Instructions for the task: Count the lines that include the string "parts", and give only that number.

Collected data entries:
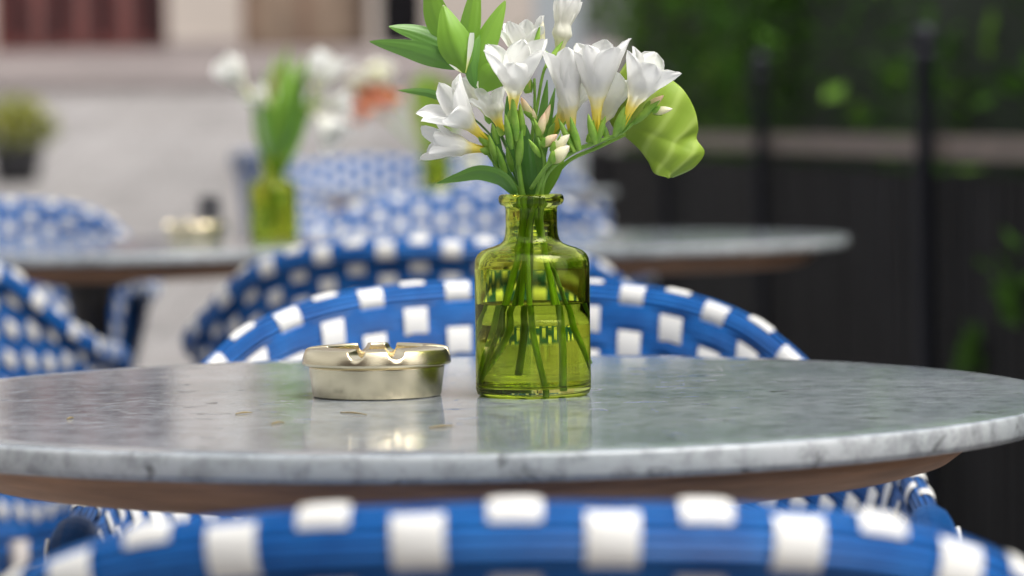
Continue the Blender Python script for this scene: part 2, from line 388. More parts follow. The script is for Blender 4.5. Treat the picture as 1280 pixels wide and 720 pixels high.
def wallpt(s, w, off=0):                  # w metres below the rim top
    c, n, u = hframe(s)
    H = c.z-.45; f = max(0, w-RT)/H if H > 0 else 0
    k = 1-.17*f
    base = Vector((c.x*k, c.y*k + (.0)*f, c.z+RT-w))
    return base + n*(.0050+off)
PITCHC, ROWP = .0356, .034
def make_chair():
    t = empty('bistro_chair', (0,0,0))
    ncol = int((LEN-.09)/2/PITCHC)
    nu = (2*ncol+1)*4+8
    # rim
    b = MB()
    b.grid(lambda u, v: tubept((u-.5)*LEN, 2*PI*v, -.0008+.0008*cos(2*PI*v*9)), nu, 20)
    for i in range(-ncol, ncol+1):
        s0 = i*PITCHC; w = .0099
        rng = [(-58,24)] if i % 2 == 0 else [(18,104),(-136,-36)]
        for a0, a1 in rng:
            b.grid(lambda u, v: tubept(s0-w+2*w*u, rad(a0+(a1-a0)*v), (.0018*min(1, 5*min(v,1-v)+.0)-.0006)*min(1, 3.5*min(u,1-u)+.45)), 5, 7, 1)
    b.build('rim', [M_bluer, M_white], t)
    # woven wall
    b = MB()
    Hn = 44
    def wv(s, w):                         # over/under of the horizontal canes
        row = w/(ROWP/2); r = int(row); par = 1 if r % 2 == 0 else -1
        return .0013*par*cos(PI*s/PITCHC) + .0007*abs(sin(PI*row))
    def wl(side):
        def f(u, v):
            s = (u-.5)*(LEN-.004); c = hoopz(s); H = c.z+RT-.452
            w = .012+(H-.012)*v
            return wallpt(s, w, side*.0036 + (wv(s, w) if side > 0 else -wv(s, w)*-1))
        return f
    b.grid(wl(1), nu*2, Hn*2); b.grid(wl(-1), nu*2, Hn*2)
    for i in range(-ncol, ncol+1):
        s0 = i*PITCHC; w = .0099
        top = hoopz(s0).z+RT-.455
        k = 0
        while True:
            wc = (.0475 if i % 2 else .0305) + ROWP*k; k += 1
            if wc+.012 > top: break
            for side in (1, -1):
                hh = .0113 if side > 0 else .0080
                b.grid(lambda u, v: wallpt(s0-w+2*w*u, wc-hh+2*hh*v, side*(.0048+.0016*(1-(2*v-1)**2)*min(1, 4*min(u,1-u)+.6)) ), 5, 5, 1)
    b.build('woven_back', [M_blue, M_white], t)
    # arm ends
    for sg in (-1, 1):
        b = MB(); p = hoop(sg*LEN/2)
        b.tube([p+Vector((0,-.012,.0)), p+Vector((0,.004,-.001)), p+Vector((0,.012,-.014)), p+Vector((-.01*sg,.012,-.06)), p+Vector((-.045*sg,-.015,.44-p.z))], [.0145,.0145,.0150,.0150,.0145], 12)
        for kk in range(2):
            q = p+Vector((.0,.013,-.004-.0))
        b.tube([p+Vector((sg*.0165,.006,.0)), p+Vector((sg*.0155,.018,-.014)), p+Vector((sg*.0075,.019,-.06)), p+Vector((-.03*sg,-.006,.45-p.z))], .0016, 6, 1)
        b.build('arm_end', [M_blue, M_white], t)
    # seat
    b = MB()
    def seatp(u, v):
        a = 2*PI*u; r = v
        x = .235*r*cos(a)*(1-.06*sin(a)); y = .225*r*sin(a)-.01
        return Vector((x, y, .455-.018*r**6 + .0012*sin(x/.012*PI)*sin(y/.012*PI)))
    b.grid(seatp, 60, 14, 0, True)
    for i in range(-5, 6):
        for j in range(-5, 6):
            if (i+j) % 2: continue
            x, y = i*.036, j*.034-.01
            if x*x+(y+.01)**2 < .19**2: b.add([(x-.011,y-.011,.4575),(x+.011,y-.011,.4575),(x+.011,y+.011,.4575),(x-.011,y+.011,.4575)], [(0,1,2,3)], 1)
    b.grid(lambda u, v: Vector((.240*cos(2*PI*u)*(1-.06*sin(2*PI*u))*(1-.03*v), (.23*sin(2*PI*u))*(1-.03*v)-.01, .44-.03*v+.0)), 60, 2, 0, True)
    b.build('seat', [M_blue, M_white], t)
    for sx, sy in ((-1,-1),(1,-1),(-1,1),(1,1)):
        b = MB(); b.tube([(sx*.19,sy*.17,.45),(sx*.205,sy*.185,.22),(sx*.225,sy*.21,.0)], [.014,.0135,.012], 10); b.build('leg', M_cane, t)
    for sy in (-1, 1):
        b = MB(); b.tube([(-.205,sy*.185,.2),(0,sy*.185,.24),(.205,sy*.185,.2)], .009, 8); b.build('stretcher', M_cane, t)
    return t
chair0 = make_chair(); used = False
def chair(x, y, rz, label, z=0):
    global used
    c = copy_tree(chair0) if used else chair0
    used = True
    c.location = (x, y, z); c.rotation_euler = (0, 0, rz)
    tag(c, label, 'chair', 'blue and white woven bistro chairs'); return c
def cx(px, d): return (px-640)*d/FPX
nc = chair(cx(640,1.15), 1.15+.27, 0, 'nearest woven blue and white chair back, cut by the bottom of the photo')
chair(cx(627,2.66), 2.66-.27, PI, 'woven chair facing the camera directly behind the foreground table and vase')
chair(cx(536,3.66), 3.68+.27, -.04, 'woven chair seen from behind, its dark inside showing, beneath the second vase')
lc = chair(cx(-165,3.62), 3.62+.27, -.05, 'woven chair with its back to the camera, cut by the left edge')
chair(cx(-12,5.35), 5.35-.27, PI, 'blurred chair behind the left table, its dotted rim left of the far ashtray', .018)
chair(cx(575,5.3), 5.3-.27, PI-.03, 'blurred woven chair facing the camera right of the second vase', .022)
chair(cx(425,9.6), 9.3, -1.0, 'very blurred far chair whose dark curved side shows just left of the second vase', .065)
chair(cx(475,8.1), 8.35, PI+.2, 'faint pale blue chair far behind the second vase, beside the farthest table', .05)
chair(cx(612,8.4), 8.5, PI, 'faint pale blue chair farthest right, behind the third vase', .05)

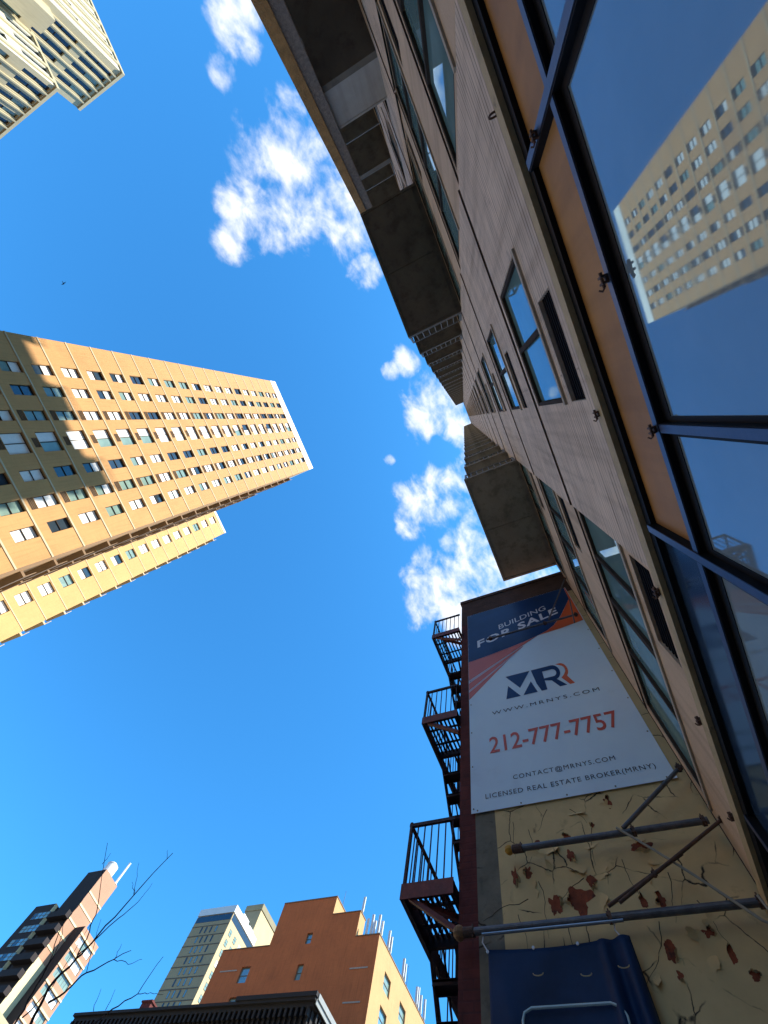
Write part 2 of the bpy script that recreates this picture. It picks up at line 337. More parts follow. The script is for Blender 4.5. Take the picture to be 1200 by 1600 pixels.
M['vinyl'] = mat('white_vinyl', (0.68, 0.836, 0.994), .45, .07, .7, bump=.45, bscale=1.6, spec=.35, dirt=(1.3, .60, .22, (.40, .44, .50)))
M['navy'] = mat('navy_ink', (.010, .045, .15), .4, .25, 1, spec=.15)
M['ink'] = mat('dark_ink', (.014, .018, .05), .45, .1, 1)
M['whiteink'] = mat('white_ink', (.70, .72, .80), .45, .03, 1)
M['orange'] = mat('orange_ink', (.72, .115, .02), .45, .05, 1)
M['salmon'] = mat('salmon_ink', (.62, .125, .075), .45, .12, 1)
M['pale'] = mat('pale_stripe_ink', (.60, .50, .58), .45, .05, 1)
M['phone'] = mat('red_orange_ink', (.60, .085, .04), .45, .05, 1)
M['tarp'] = mat('blue_tarp', (.008, .030, .090), .6, .35, 1.5, bump=.6, bscale=5, spec=.22)
M['tarpline'] = mat('pale_print', (.45, .62, .68), .5, .1, 3)
M['pipe'] = mat('galvanised_pipe', (.12, .115, .125), .45, .25, 14, metal=.35, bump=.2, dirt=(12, .56, .7, (.09, .055, .04)))
M['chrome'] = mat('bright_pipe', (.30, .31, .33), .3, .1, 14, metal=.9)
M['cable'] = mat('grey_cable', (.30, .29, .25), .6, .1, 10)
M['yellow'] = mat('yellow_cap', (.55, .28, .03), .6, .2, 12)
M['wood'] = mat('wood_plug', (.25, .14, .07), .8, .2, 12)
M['iron'] = mat('fire_escape_iron', (.030, .011, .014), .55, .35, 12, spec=.35, bump=.2)
M['ironred'] = mat('red_primer_iron', (.16, .030, .024), .6, .35, 9, bump=.2)
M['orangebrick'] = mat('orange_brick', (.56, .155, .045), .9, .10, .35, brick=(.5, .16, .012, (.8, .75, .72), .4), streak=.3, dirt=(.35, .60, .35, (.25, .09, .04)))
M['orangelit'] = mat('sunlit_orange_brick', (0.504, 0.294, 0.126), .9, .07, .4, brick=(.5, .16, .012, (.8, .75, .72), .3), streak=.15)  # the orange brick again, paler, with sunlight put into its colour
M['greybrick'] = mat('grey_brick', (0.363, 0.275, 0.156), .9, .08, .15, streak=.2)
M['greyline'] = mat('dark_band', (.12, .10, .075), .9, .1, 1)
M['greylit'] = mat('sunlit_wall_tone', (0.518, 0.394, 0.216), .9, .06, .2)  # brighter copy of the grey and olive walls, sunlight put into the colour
M['white'] = mat('white_render', (0.672, 0.672, 0.655), .7, .05, .5)
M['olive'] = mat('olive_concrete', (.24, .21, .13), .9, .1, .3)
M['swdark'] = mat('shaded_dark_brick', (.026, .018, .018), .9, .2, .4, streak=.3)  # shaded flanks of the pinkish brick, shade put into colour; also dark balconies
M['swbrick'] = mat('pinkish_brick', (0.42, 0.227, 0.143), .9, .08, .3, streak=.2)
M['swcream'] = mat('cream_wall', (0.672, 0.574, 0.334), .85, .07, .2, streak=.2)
M['cornice'] = mat('black_cornice', (.006, .004, .005), .75, .3, 1.2)
M['cornicegrey'] = mat('grey_cornice', (.24, .25, .24), .6, .1, 1)
M['bark'] = mat('bark', (.045, .028, .026), .85, .3, 18, bump=.5)
M['asphalt'] = mat('asphalt', (.055, .055, .058), .9, .2, 2, bump=.3)
M['pave'] = mat('paving', (.34, .32, .29), .9, .12, .8, brick=(1.5, 1.5, .02, (.5, .5, .5), .8))
M['kerb'] = mat('kerb_stone', (.38, .37, .35), .85, .1, 3)
M['marking'] = mat('road_paint', (.75, .74, .70), .7, .1, 4)
M['ground'] = mat('city_ground', (.07, .065, .06), .95, .15, .05)
M['roof'] = mat('roof_felt', (.12, .12, .12), .95, .15, .3)
M['antenna'] = mat('antenna_white', (0.655, 0.664, 0.672), .5, .05, 3)
M['bird'] = mat('bird_feathers', (.05, .05, .055), .8, .2, 5)

# ------------------------------------------------------------------ ground, street
def struct(name, mb, m):
    o = mb.build(name, m); o['kind'] = 'structure'; return o
g = MB(); g.add([(-2500, -2500, -.16), (2500, -2500, -.16), (2500, 2500, -.16), (-2500, 2500, -.16)], [(0, 1, 2, 3)]); struct('ground', g, M['ground'])
g = MB(); g.add([(-600, 4.6, -.15), (600, 4.6, -.15), (600, 28, -.15), (-600, 28, -.15)], [(0, 1, 2, 3)]); struct('roadway', g, M['asphalt'])
g = MB()
for k in range(-30, 31):
    g.add([(k * 12, 12.3, -.146), (k * 12 + 4, 12.3, -.146), (k * 12 + 4, 12.45, -.146), (k * 12, 12.45, -.146)], [(0, 1, 2, 3)])
    g.add([(k * 12, 20.1, -.146), (k * 12 + 4, 20.1, -.146), (k * 12 + 4, 20.25, -.146), (k * 12, 20.25, -.146)], [(0, 1, 2, 3)])
struct('road_markings', g, M['marking'])
g = MB(); g.box(-600, 600, -1.3, 4.45, -.16, 0); struct('pavement', g, M['pave'])
g = MB(); g.box(-600, 600, 28.15, 33, -.16, 0); struct('far_pavement', g, M['pave'])
g = MB(); g.box(-600, 600, 4.45, 4.6, -.16, .003); struct('kerb', g, M['kerb'])
g = MB(); g.box(-600, 600, 28.0, 28.15, -.16, .003); struct('far_kerb', g, M['kerb'])

# ------------------------------------------------------------------ the balcony tower over the camera
def F(): return MB(A, (0, 0, ZC))          # facade modules -> metres
GZ = -ZC / A                               # ground level in modules
def J(k): return 6.55 + 3.45 * k           # floor joints
NF = 26; TOP = 93.6
XL, XR = -19.5, 5.44
BAYS = [(1.82, 5.40), (-6.50, -2.82), (-14.85, -11.15)]
PANELS = [(-2.82, 1.82), (-11.15, -6.50), (XL, -14.85)]
tw = thing('apartment_tower', 'tall beige brick apartment tower overhead with stacked concrete balconies and shop glazing below', 'building', (0, -.85, 0))
w = F()
for pi, (a, b) in enumerate(PANELS):
    c = (a + b) / 2; ops = []
    if pi < 2:
        for k in range(NF):
            j = J(k)
            ops.append((c - .81 + .02, c + .77, j - 1.80, j - .17)); ops.append((c - .21, c + .77, j - 2.56, j - 2.06))
    for k in range(NF): ops.append((a, b, J(k) - .035, J(k) + .035))
    w.wall((0, -1.0, 0), (1, 0, 0), (a, b), (3.72, TOP), ops, .05, (0, 1, 0))
w.build('brick_wall', M['panel'], tw)
w = F()
for bi, (a, b) in enumerate(BAYS):
    ops = []
    for k in range(NF):
        j = J(k)
        if k < 3:
            ops.append((a + .0, b - .16, j - 1.83, j - .10)); ops.append((a + .10, a + 1.12, j - 2.56, j - 2.06))
        else: ops.append((a + .25, b - .25, j - 3.1, j - .35))
        ops.append((a, b, j - .03, j + .03))
    w.wall((0, -1.035, 0), (1, 0, 0), (a, b), (3.72, TOP), ops, .05, (0, 1, 0))
w.build('bay_wall', M['baywall'], tw)
w = F()                                     # the body of the tower behind its facade
w.box(XL, XR, -20, -1.16, GZ, TOP)
w.add([(XL, -1.16, 3.72), (XL, -1.0, 3.72), (XL, -1.0, TOP), (XL, -1.16, TOP)], [(0, 1, 2, 3)])
w.add([(XR, -1.16, 3.72), (XR, -1.035, 3.72), (XR, -1.035, TOP), (XR, -1.16, TOP)], [(3, 2, 1, 0)])
w.box(XL, XR, -1.16, -.96, TOP, TOP + .5)
w.build('building_core', M['joint'], tw)
rest = F()
for k in range(NF):
    for i, (a, b) in enumerate(PANELS + BAYS):
        w = F() if k < 16 else rest
        if i < 3: w.box(a, b, -1.02, -.985, J(k) + .035, J(k) + .06)
        else: w.box(a, b, -1.05, -1.02, J(k) + .03, J(k) + .055)
        if k < 16: w.build('shelf_angle', M['angle'], tw)
rest.build('upper_shelf_angles', M['angle'], tw)['kind'] = 'stuff'

# windows: frame is the part, pane / sash are its sub-parts
def win_mesh(x0, x1, z0, z1, y, bars, fm, gm, name, dep=.05, t=.045, railh=None):
    """frame mesh and pane mesh around (0, y) in modules, x and z local"""
    f = MB(A); f.box(x0, x1, y - dep, y, z0, z0 + t); f.box(x0, x1, y - dep, y, z1 - t, z1)
    f.box(x0, x0 + t, y - dep, y, z0 + t, z1 - t); f.box(x1 - t, x1, y - dep, y, z0 + t, z1 - t)
    for bx, bw in bars: f.box(bx - bw / 2, bx + bw / 2, y - dep, y + .004, z0 + t, z1 - t)
    p = MB(A); p.box(x0 + t, x1 - t, y - dep - .012, y - dep + .012, z0 + t, z1 - t)
    def me(m, n, ma):
        q = bpy.data.meshes.new(n); q.from_pydata(m.v, [], m.f); q.materials.append(ma); q.update(); return q
    return me(f, name, fm), me(p, 'pane', gm)
fm, pm = win_mesh(-.79, .77, -1.80, -.17, -1.012, [(-.02, .06)], M['frame'], M['glass'], 'window')
sm = MB(A); sm.box(-.80, .79, -1.05, -.975, -1.87, -1.80); sm.box(-.80, .79, -1.0, -.988, -1.815, -1.80)
sme = bpy.data.meshes.new('sill'); sme.from_pydata(sm.v, [], sm.f); sme.materials.append(M['sill'])
gm_ = MB(A)
for i in range(7): gm_.box(-.21, .77, -1.046, -1.03, -2.55 + i * .07, -2.52 + i * .07)
gm_.box(-.21, .77, -1.052, -1.046, -2.56, -2.06)
gme = bpy.data.meshes.new('vent_grille'); gme.from_pydata(gm_.v, [], gm_.f); gme.materials.append(M['black'])
for pi, (a, b) in enumerate(PANELS[:2]):
    c = (a + b) / 2
    for k in range(NF):
        loc = (c * A, .85, ZC + J(k) * A)
        o = inst(fm, 'window', tw, loc); inst(pm, 'pane', o, (0, 0, 0)); inst(sme, 'sill', o, (0, 0, 0))
        inst(gme, 'vent_grille', tw, loc)
for bi, (a, b) in enumerate(BAYS):
    wd = b - a
    f1, p1 = win_mesh(0, wd - .16, -1.83, -.10, -1.045, [(wd * .225, .06), (wd * .43, .10), (wd * .67, .06)], M['frame'], M['glass'], 'bay_window', t=.05)
    s1 = MB(A); s1.box(0, wd - .10, -1.08, -1.01, -1.90, -1.83)
    s1m = bpy.data.meshes.new('sill'); s1m.from_pydata(s1.v, [], s1.f); s1m.materials.append(M['sill'])
    v1 = MB(A); v1.box(.10, 1.12, -1.084, -1.078, -2.56, -2.06)
    for i in range(7): v1.box(.10, 1.12, -1.078, -1.06, -2.55 + i * .07, -2.52 + i * .07)
    v1m = bpy.data.meshes.new('vent_grille'); v1m.from_pydata(v1.v, [], v1.f); v1m.materials.append(M['black'])
    f2, p2 = win_mesh(.25, wd - .25, -3.1, -.35, -1.045, [(wd * .5, .09)], M['frame'], M['glass'], 'balcony_door', t=.06)
    for k in range(NF):
        loc = (a * A, .85, ZC + J(k) * A)
        if k < 3:
            o = inst(f1, 'bay_window', tw, loc); inst(p1, 'pane', o, (0, 0, 0)); inst(s1m, 'sill', o, (0, 0, 0)); inst(v1m, 'vent_grille', tw, loc)
        else:
            o = inst(f2, 'balcony_door', tw, loc); inst(p2, 'pane', o, (0, 0, 0))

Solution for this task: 3